New Release of Grid Software Brings Significant Benefits for End Users

In science and industry today, computing and data resources are often widely distributed across different systems, sites or even countries. To make effective use of such a distributed infrastructure, end users rely on tools that provide easy and uniform access. The new release of UNICORE, the well-established European Grid middleware, provides a modern, lean software stack that implements an extensible service-oriented architecture compliant to current Web Service standards. UNICORE 6 will be officially released next week at the UNICORE Summit 2007 at Rennes, France, on 28th August 2007.

With recent fast-paced advances in Grid and Web service standards and tools, the UNICORE developer community under the leadership of Forschungszentrum Jülich has developed a major new version of the UNICORE Grid middleware. UNICORE 6 excels in supporting leading open standards, interoperability, and easy extensibility through well-defined interfaces, and it also provides excellent performance and scalability. The proven guiding principles of UNICORE have been preserved: seamless and secure access to resources, ease of use, simple deployment, straightforward support for adding new applications and user-specific services.

UNICORE 6 achieves this through fully embracing service-oriented design principles and using a modern tooling stack. The key characteristics of the new UNICORE 6 system are an integrated, complete Grid software stack, strong security, workflows, openness, extensibility, interoperability, easy installation and configuration, and support for a wide range of operating systems, local resource management systems and batch schedulers.

UNICORE 6 is being jointly developed by an Intel Software and Solutions Group team in Brühl, Fujitsu Laboratories of Europe in London, the University of Warsaw – ICM, CINECA in Bologna and Forschungszentrum Jülich under an open source BSD licence.

On the technical side, UNICORE 6 complies with the OASIS WSRF 1.2 and OGF JSDL 1.0 standards, provides pluggable file transfer mechanisms with the OGSA ByteIO standard as default and uses XFire as a lean, high-performance SOAP stack in conjunction with the Jetty 6 web server. In the security domain, authentication and authorisation are based on full X.509 certificates, SAML assertions and XACML 1.0 authorisation policies; pluggable extensions for proxy certificates and VO management are provided.

The development versions of UNICORE 6 are already in use in the European projects Chemomentum, OMII-Europe, and A-WARE. Major Grid infrastructures like D-Grid and DEISA are expected to upgrade their UNICORE production installations soon.
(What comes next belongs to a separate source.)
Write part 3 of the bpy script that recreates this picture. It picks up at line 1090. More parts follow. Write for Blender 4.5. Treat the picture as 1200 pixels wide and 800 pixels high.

Over 10 years ago, the development of UNICORE was initiated in Germany with funding from the German Ministry of Education and Research (BMBF). The German HPC centres and industry joined together to develop seamless, secure, and intuitive access to supercomputing resources. Like the new release today, the initial software was implemented primarily in Java, offered a feature-rich and intuitive graphical client, enabled users to run complex multi-site workflow jobs, provided support for many operating systems and batch systems, and used X.509 certificates for authentication, authorisation, and signing of jobs. This software was used by the German HPC centres to establish the first supercomputing Grid infrastructure in Europe. Since then UNICORE has been further improved and extended with additional functionality and features in several European projects.